Rwanda Development Board (RDB) has said that wide ranging reforms it has carried out since the start of this year should enable Rwanda’s economy to consolidate gains made towards attracting more investments in line with the country’s aspirations for transformation.
Rwanda Development Board (RDB) has said that wide ranging reforms it has carried out since the start of this year should enable Rwanda’s economy to consolidate gains made towards attracting more investments in line with the country’s aspirations for transformation.
Through an information memorandum availed exclusively to The New Times, RDB says that, its ‘Doing Business National Task Force’, a specialized business reform unit, has spearheaded and undertaken deeper and wider ranging reforms in eight of the ten indicators of the World Bank’s Doing Business programmes, as at mid this year.
For the third year running, the World Bank’s Doing Business reports, which now serve an indicator of measuring the ease and constraints related to doing business, has given Rwanda the highest rating in terms of instituting the widest array of business reforms within the East African Community.
"What we have done as RDB is to build up these ten indicators after closely studying their underlying loopholes. The idea was to further ease doing business in Rwanda”, Frank Twagira, the coordinator of the taskforce at RDB said.
Technically, this means that RDB has gone beyond the ten indicators for the purposes of further deepening reforms within Rwanda’s business landscape.
"Whereas we are adhering to World Bank standards of carrying our reforms, our unique home grown approach entails going beyond the set reform standards for the purposes of ensuring sustainability of the companies coming to do business in Rwanda,” Twagira added.
Consequently, RDB says that these reforms are now yielding tremendous results, adding that the results include, what it terms as a ‘huge increment’ in the registration of new businesses within its counters at the newly instituted in-house registrar of companies.
RDB officials added that Rwanda now offers best practise lessons on business reforms to a number of countries in the region such as the Democratic Republic of Congo (DRC), South Sudan, Zambia and even Kenya.

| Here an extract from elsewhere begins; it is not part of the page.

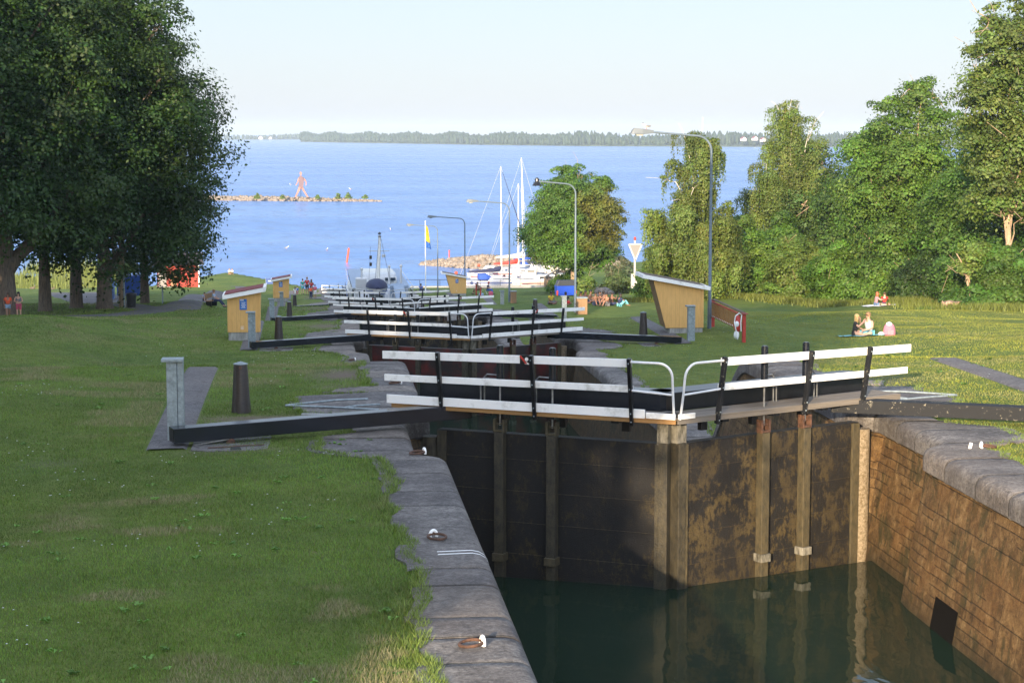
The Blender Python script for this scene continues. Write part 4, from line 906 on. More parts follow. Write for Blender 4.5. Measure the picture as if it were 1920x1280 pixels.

Notable among the reforms carried out so far this year, are those related to construction permits in which the down time has been reduced from 210 days to less than 30 days.
Within the same breath, RDB has now facilitated the establishment of a one stop centre to ease issuance of all relevant paper work needed to assist real estate developers to start construction.
Closely related to these reforms targeting the real estate sector is the formulation of a service charter by the national land centre which should substantially reduce time frames for delivery of documents related to all aspects of land acquisition by developers.